From the trenches indeed
As someone was saying, the beat goes on but now at Terry Teachout's.
Wronged by WrightA reader writes:
Regarding living in a work of art, the idea of living in a Frank Lloyd Wright house is indeed attractive, but as one who was recently privileged (and despite my remarks, it was a privilege) to spend a week in one, I have to tell you it was in many ways damnably uncomfortable....The ongoing blogosphere debate over Wright has had a certain abstract quality, precisely because none of us has ever lived in a Wright house—which is, after all, the heart of the matter. Right?
Teachout is correct, though I would extend his "heart of the matter" beyond domestic architecture to all buildings. The ultimate test of a structure --- even, or maybe especially, as a "work of art" if one insists on that distinction --- is how the user and the structure interact, how they both behave and how the structure encourages the human to feel.

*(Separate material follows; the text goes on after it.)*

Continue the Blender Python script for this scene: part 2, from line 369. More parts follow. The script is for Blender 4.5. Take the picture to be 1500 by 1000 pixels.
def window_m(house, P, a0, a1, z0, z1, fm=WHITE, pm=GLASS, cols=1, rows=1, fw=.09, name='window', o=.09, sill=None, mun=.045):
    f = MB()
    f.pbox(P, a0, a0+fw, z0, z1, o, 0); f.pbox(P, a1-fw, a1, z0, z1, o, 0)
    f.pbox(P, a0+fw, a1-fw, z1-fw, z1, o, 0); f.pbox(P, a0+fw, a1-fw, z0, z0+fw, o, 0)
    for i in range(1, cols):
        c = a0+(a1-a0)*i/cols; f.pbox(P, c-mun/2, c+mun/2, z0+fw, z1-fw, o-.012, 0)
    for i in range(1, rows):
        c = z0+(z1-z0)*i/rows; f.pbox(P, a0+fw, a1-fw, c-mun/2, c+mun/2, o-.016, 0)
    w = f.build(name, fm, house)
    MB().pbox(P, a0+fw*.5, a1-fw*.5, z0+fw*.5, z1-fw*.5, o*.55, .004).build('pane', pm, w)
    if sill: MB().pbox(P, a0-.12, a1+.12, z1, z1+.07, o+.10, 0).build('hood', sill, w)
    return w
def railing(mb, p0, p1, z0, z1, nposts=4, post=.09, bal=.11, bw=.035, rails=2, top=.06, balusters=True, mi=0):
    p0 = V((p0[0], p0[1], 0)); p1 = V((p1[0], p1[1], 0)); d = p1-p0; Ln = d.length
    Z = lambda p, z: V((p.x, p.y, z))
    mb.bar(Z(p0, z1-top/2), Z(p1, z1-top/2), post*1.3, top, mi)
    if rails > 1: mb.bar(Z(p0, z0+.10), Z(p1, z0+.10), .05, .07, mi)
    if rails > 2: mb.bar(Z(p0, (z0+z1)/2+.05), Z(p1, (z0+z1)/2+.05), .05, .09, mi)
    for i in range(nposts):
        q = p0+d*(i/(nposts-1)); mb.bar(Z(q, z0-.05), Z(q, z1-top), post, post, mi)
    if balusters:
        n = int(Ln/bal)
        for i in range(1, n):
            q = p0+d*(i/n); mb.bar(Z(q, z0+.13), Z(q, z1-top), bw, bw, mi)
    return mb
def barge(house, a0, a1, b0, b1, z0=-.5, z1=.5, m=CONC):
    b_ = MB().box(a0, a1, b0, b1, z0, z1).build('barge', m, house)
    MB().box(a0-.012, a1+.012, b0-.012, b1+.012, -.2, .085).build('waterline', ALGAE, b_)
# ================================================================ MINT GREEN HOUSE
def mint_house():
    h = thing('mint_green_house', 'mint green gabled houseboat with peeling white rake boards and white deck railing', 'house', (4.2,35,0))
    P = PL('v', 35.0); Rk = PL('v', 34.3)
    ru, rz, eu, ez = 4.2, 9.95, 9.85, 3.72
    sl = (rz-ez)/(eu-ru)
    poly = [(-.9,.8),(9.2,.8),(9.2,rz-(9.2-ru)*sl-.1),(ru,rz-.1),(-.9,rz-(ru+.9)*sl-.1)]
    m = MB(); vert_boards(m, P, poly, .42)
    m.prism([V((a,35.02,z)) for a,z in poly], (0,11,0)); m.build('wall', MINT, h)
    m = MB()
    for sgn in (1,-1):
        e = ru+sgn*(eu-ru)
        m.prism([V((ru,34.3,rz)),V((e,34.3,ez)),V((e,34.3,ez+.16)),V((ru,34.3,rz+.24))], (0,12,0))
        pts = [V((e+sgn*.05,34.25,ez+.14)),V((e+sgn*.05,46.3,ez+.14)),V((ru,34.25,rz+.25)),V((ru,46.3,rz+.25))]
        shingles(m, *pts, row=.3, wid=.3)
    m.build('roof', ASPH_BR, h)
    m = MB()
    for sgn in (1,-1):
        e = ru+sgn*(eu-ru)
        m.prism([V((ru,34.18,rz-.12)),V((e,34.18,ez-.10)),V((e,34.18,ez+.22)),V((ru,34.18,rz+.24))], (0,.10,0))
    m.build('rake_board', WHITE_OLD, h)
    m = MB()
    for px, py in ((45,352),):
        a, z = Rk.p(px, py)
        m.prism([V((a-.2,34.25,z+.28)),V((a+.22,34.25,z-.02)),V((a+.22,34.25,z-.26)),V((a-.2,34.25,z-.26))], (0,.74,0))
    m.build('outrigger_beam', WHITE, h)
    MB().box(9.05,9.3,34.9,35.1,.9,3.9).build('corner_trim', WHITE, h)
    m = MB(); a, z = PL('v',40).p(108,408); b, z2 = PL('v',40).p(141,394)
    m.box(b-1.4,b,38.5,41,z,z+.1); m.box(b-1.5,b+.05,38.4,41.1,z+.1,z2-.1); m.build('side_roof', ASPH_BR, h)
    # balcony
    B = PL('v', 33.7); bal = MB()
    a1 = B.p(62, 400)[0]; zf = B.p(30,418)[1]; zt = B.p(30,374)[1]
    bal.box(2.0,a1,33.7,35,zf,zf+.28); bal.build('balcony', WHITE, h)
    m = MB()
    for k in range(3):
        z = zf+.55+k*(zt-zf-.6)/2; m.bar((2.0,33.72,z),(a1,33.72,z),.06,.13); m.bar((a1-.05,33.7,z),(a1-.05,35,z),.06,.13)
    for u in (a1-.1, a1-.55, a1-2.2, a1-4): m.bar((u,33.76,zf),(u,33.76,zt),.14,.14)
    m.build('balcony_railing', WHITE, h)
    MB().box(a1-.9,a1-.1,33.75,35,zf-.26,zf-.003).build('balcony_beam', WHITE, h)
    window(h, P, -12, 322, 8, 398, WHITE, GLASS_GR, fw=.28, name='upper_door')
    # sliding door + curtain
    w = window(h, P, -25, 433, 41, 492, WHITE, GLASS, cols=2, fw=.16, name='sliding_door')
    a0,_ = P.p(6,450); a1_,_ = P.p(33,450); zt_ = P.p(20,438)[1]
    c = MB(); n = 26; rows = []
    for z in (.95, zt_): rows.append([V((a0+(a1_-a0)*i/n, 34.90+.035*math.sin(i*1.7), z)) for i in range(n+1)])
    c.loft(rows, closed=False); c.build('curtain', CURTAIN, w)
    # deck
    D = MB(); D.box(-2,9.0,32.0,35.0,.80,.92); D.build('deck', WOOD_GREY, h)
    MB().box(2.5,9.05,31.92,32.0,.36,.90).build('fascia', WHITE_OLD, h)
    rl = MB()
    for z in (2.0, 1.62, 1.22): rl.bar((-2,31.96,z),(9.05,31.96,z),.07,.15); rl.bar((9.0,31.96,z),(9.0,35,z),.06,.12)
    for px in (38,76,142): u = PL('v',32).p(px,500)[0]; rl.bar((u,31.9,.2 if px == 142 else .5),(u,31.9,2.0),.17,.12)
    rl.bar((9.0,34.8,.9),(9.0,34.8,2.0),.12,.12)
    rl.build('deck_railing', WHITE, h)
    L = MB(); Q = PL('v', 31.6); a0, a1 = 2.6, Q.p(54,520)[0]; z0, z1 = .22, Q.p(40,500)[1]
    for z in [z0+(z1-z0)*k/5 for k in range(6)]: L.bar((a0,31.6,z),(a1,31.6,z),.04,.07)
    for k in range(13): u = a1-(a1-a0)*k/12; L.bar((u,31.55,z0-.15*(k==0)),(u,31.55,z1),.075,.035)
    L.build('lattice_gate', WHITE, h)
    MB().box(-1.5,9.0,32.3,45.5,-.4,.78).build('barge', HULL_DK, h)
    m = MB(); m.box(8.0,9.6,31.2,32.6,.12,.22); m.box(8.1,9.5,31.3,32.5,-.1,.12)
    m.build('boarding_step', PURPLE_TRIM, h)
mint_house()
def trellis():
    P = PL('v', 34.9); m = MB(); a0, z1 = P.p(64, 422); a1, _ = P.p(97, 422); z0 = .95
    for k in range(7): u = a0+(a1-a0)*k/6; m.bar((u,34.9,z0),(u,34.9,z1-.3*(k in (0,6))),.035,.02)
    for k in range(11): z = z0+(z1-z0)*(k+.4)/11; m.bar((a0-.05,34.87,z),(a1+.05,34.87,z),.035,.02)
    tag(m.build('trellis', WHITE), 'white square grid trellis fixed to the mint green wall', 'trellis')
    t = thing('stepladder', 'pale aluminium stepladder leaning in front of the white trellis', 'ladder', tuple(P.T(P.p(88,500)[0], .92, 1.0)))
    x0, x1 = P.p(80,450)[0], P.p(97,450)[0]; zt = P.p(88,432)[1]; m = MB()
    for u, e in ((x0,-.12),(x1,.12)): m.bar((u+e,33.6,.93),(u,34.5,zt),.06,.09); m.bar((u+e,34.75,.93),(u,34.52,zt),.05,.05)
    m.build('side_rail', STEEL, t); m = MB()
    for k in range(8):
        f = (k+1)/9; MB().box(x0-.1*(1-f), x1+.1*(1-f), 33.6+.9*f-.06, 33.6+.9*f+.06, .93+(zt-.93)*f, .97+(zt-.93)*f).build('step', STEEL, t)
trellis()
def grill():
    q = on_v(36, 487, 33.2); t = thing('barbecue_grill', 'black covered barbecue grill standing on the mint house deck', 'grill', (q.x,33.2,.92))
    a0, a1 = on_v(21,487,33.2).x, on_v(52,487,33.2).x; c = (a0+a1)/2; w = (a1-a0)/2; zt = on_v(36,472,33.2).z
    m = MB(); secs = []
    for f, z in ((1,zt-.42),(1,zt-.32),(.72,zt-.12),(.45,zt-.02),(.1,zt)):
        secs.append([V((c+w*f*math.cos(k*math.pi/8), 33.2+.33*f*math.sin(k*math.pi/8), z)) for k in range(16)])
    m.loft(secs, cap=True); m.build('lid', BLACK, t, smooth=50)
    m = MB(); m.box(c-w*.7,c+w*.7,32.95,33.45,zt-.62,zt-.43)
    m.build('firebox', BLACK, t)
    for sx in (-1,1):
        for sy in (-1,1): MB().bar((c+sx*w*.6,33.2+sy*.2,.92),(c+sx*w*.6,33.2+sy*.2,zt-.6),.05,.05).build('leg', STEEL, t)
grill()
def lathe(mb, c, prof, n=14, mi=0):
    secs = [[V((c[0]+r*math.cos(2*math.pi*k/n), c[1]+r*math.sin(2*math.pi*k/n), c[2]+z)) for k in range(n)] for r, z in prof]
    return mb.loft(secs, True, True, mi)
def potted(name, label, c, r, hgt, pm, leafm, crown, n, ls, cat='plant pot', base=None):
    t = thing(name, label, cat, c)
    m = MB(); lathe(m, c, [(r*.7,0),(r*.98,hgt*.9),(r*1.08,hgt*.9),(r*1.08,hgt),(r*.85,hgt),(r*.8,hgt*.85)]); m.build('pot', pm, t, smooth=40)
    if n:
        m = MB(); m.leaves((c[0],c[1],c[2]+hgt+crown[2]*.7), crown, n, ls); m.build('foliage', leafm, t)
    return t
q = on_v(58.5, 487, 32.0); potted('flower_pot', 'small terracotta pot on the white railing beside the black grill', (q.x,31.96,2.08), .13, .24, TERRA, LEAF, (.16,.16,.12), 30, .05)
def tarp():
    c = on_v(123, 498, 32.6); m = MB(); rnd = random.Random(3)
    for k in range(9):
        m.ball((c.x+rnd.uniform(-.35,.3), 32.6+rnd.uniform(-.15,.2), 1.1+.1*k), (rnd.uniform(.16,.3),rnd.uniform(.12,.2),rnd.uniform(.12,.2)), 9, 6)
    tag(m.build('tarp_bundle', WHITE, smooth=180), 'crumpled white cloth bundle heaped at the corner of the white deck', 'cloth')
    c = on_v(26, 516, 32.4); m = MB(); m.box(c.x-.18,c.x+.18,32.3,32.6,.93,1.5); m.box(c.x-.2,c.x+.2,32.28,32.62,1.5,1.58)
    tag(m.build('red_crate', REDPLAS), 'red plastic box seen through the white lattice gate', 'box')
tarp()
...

This is how we square the circle and reconcile "architecture as art" with common-sense: a work of art --- by any definition I would think --- must call forth human emotion and while those human emotions may involve the mind, they primarily start from the seat-of-one's-pants.
In fact the idea that we should ignore our feelings ---of any kind: comfort, delight, exhilaration, awe, fear --- when we consider a piece of architecture totally denies the only sensible purpose for art in the first place: to make us feel. So then to turn around and say that in considering a work of art we shall only consider this certain kind of feeling...well that is preposterous. One certain individual can deny that this or that feeing is germane for him; but to set it out as a universal and say that it's important how a building hits one in the eye but feelings of discomfort because the ceiling is too low are not allowed...well, that makes no sense to me. Buildings are design to create sensations. Period.